One reason the path is so long is because of the way Time Machine backups are maintained. There's only one copy of every file backed up, but to be able to present the unchanged files to you in hundreds of date-named folders without making actual copies, Time Machine builds an extremely complex structure of “hard links.” While it worked well enough when Time Machine was first created, this is generally considered to be a very fragile system for today’s much larger drives. It’s relatively easy for a Time Machine backup to become corrupted and display a message that “verification failed”; while most users will follow Apple’s advice (throw out the corrupted backup and start a new one), I’ve managed to rescue mine using complicated steps that many users will not even want to try. If these are the only copies of your images, you probably don’t want to expose them to this level of risk by using that backup as a working drive.

 

Also, if you’re still backing up to that Time Machine backup, when it runs out of room the oldest backups are deleted. That means Time Machine should never be used as a permanent archive (of, for example, irreplaceable images).

 

We understand your problem; eventually, many of us end up with more images than will fit in the Mac’s internal drive (in my case, it’s because my main Mac is a laptop). What I decided is to buy an external 4TB hard drive large enough to store all my photos and videos with room to grow; those have gotten very affordable.

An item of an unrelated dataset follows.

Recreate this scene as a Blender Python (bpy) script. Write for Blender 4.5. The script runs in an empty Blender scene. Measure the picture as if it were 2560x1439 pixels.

USB 3 external storage is more than fast enough for raw images, and Lightroom Classic has no problem including external drives in the catalog.

 

And because main photo storage (well, anything important) must always be backed up, you could simply have Time Machine back up your external photo drive too as long as you got a big enough backup drive for that plus your Mac system drive. Sure, this might mean you have to spend a little more money, but buying enough drives for both primary and backup storage should be a non-optional part of the budget for a computer.